Cellist feels the melody of home calling
2023/04/28 04:24

One of the most globally renowned Chinese musicians, cellist Wang Jian is back home in Shanghai.

The 54-year-old musician has been active in the international music scene for decades. He first came to public attention in 1981 as the serious-looking little boy holding on to the cello that seemed too big for his arms in the Academy Award-winning documentary From Mao to Mozart: Isaac Stern in China.

Through the past decades he has had a successful career, performing with leading orchestras all over the world, such as the London Symphony, Zurich Tonhalle, NDR Elbphilharmonie, and Stockholm Philharmonic, among others.

In March, he moved back from Europe to Shanghai with his family, taking a teaching job at the string department of his alma mater, the Shanghai Conservatory of Music. Last week, his grand comeback concert with the Shanghai Symphony Orchestra, Salute to Wang Jian, took place at the Shanghai Symphony Hall, when he played Hymnus for 12 Cellos by German composer and cellist Julius Klengel with the 11-piece cello section of the orchestra.

"It was musicians like Wang Jian that showed the world Chinese culture and music since China's reform and opening-up," says Yu Long, artistic director of the Shanghai Symphony Orchestra and conductor of the concert.

On Friday, Wang gives a recital with pianist Xue Yingjia at the Shanghai Oriental Art Center.

"I have been returning frequently to Shanghai in the past 10 years, and witnessed the great changes in China," Wang says ahead of the concert at the Shanghai Symphony Hall. "Ten years ago I would not have been able to give a cello recital," he says, as chamber music did not attract an audience in those days.

China has made dramatic progress in the socioeconomic development and the cultural scene has seen rapid growth in audiences for classical music.

Tickets for his recital at the Shanghai Oriental Art Center sold out within two hours.

He recalls that his father, who taught him the basics of the cello when he was 4, used to take him swimming in winter, at the outdoor diving pool located at today's Shanghai Symphony Hall. "It was bone-piercing cold," he says. "But it really benefited my health."

Wang moved to Shanghai from Xi'an, Shaanxi province, at 4, to live with his father who was a cellist with the yangbanxi (model play) troupe under the Shanghai Peking Opera Theatre. It was, at that time, one of the most important cultural institutions in China, and it provided a venue where a large number of outstanding musicians, singers and composers could work together.

His mother, a flutist who graduated from the Xi'an Conservatory of Music, managed to join them in Shanghai nine years later.

To keep his toddler son company, his father borrowed a viola from a colleague, so that the boy could imitate him when he practiced on the cello. That was how Wang began to learn to play the instrument. The dormitory room where he lived with his father was so tiny that he had to practice in the courtyard.

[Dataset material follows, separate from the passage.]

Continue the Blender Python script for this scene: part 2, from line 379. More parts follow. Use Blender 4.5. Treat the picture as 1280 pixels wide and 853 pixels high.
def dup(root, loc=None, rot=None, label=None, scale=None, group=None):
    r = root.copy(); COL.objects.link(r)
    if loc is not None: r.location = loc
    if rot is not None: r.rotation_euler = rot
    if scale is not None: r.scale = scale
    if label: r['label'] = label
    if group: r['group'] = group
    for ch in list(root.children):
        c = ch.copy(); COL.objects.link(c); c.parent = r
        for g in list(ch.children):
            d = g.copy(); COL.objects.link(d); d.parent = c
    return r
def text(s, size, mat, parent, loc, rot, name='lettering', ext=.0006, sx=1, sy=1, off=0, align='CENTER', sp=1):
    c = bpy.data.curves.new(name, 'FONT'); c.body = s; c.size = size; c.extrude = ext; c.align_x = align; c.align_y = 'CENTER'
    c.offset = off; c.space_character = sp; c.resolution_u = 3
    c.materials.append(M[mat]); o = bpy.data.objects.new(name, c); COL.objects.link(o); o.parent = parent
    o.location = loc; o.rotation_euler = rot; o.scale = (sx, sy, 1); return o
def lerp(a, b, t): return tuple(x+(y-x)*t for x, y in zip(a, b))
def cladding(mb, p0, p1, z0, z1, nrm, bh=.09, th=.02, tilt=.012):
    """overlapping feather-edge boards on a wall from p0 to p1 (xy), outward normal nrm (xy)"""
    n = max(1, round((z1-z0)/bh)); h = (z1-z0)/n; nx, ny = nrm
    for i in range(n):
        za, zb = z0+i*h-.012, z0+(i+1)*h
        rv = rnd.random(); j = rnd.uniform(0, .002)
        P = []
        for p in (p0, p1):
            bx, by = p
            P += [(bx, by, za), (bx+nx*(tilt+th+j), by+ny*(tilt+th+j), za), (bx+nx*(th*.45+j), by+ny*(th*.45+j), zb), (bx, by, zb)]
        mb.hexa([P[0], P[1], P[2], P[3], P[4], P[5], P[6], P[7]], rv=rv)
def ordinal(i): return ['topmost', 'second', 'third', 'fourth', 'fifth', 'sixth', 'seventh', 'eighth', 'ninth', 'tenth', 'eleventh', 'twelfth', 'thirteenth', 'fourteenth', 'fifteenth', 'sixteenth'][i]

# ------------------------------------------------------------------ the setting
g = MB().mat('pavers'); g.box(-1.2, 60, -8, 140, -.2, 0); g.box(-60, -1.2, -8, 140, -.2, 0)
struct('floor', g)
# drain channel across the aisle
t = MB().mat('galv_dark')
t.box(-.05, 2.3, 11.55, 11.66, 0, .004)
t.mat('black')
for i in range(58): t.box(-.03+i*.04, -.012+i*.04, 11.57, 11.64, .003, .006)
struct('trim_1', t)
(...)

When he was 9, Wang was enrolled into the primary school attached to Shanghai Conservatory of Music. He was an outstanding student, and was often sent to perform for important foreign visitors to the city. In 1979, Isaac Stern, a celebrated violinist from the United States made a historical visit to China. Wang saw him at school.

He had no idea whom the maestro violinist was, because at that time Chinese students only had access to classical music from Russia. He remembered the musician in an orange shirt, his face red from the sunburn, with a pair of glasses pushed to the forehead.

The boy only played a few stanzas when Stern called on the camera team to come over. "They rushed up, turned on the flash and while I played on, Mr Stern kept applauding, and saying 'bravo!'"

In 1981, the documentary about Stern's visit — From Mao to Mozart: Isaac Stern in China — was released and won an Oscar for the best documentary. Wang became known internationally as the child prodigy playing the cello with a big frown and his eyes often closed.

"I had this bitter and serious look since I was a child," Wang told the media recently. "Such facial expressions even I didn't like. But then I realized it reveals my effort. … When you play you have to open your heart and remove all the masks, so that you concentrate on the deepest and strongest emotion from the bottom of your heart. You can't possibly have a smile on your face at times like this."

In 1981, Wang played with the Shanghai Symphony Orchestra for the first time. It was a concert for Children's Day, and he was picked by the conductor Huang Yijun to play a concerto by Camille Saint-Saens. "Those grandpas with the orchestra asked how old I was and I said 12.They said 'no way, you must have a girlfriend. You have the feelings of a grown-up, and a grown-up who had suffered'."

In 1985, he went to the US where he studied with the renowned cellist Aldo Parisot at Yale University for eight years. In 1992, the Shanghai Symphony Orchestra went on a tour to Europe and Wang joined the company as a soloist. The next year, he completed his studies and came back to Shanghai to play with the orchestra again.

Now that he is back home, Wang hopes to play more concerts, and take more cello music to cities that he has never been to before.

"There are all these new concert halls, and people are picking up new aesthetic interests for chamber music. We will be able to bring more pieces that were previously never heard there," he says.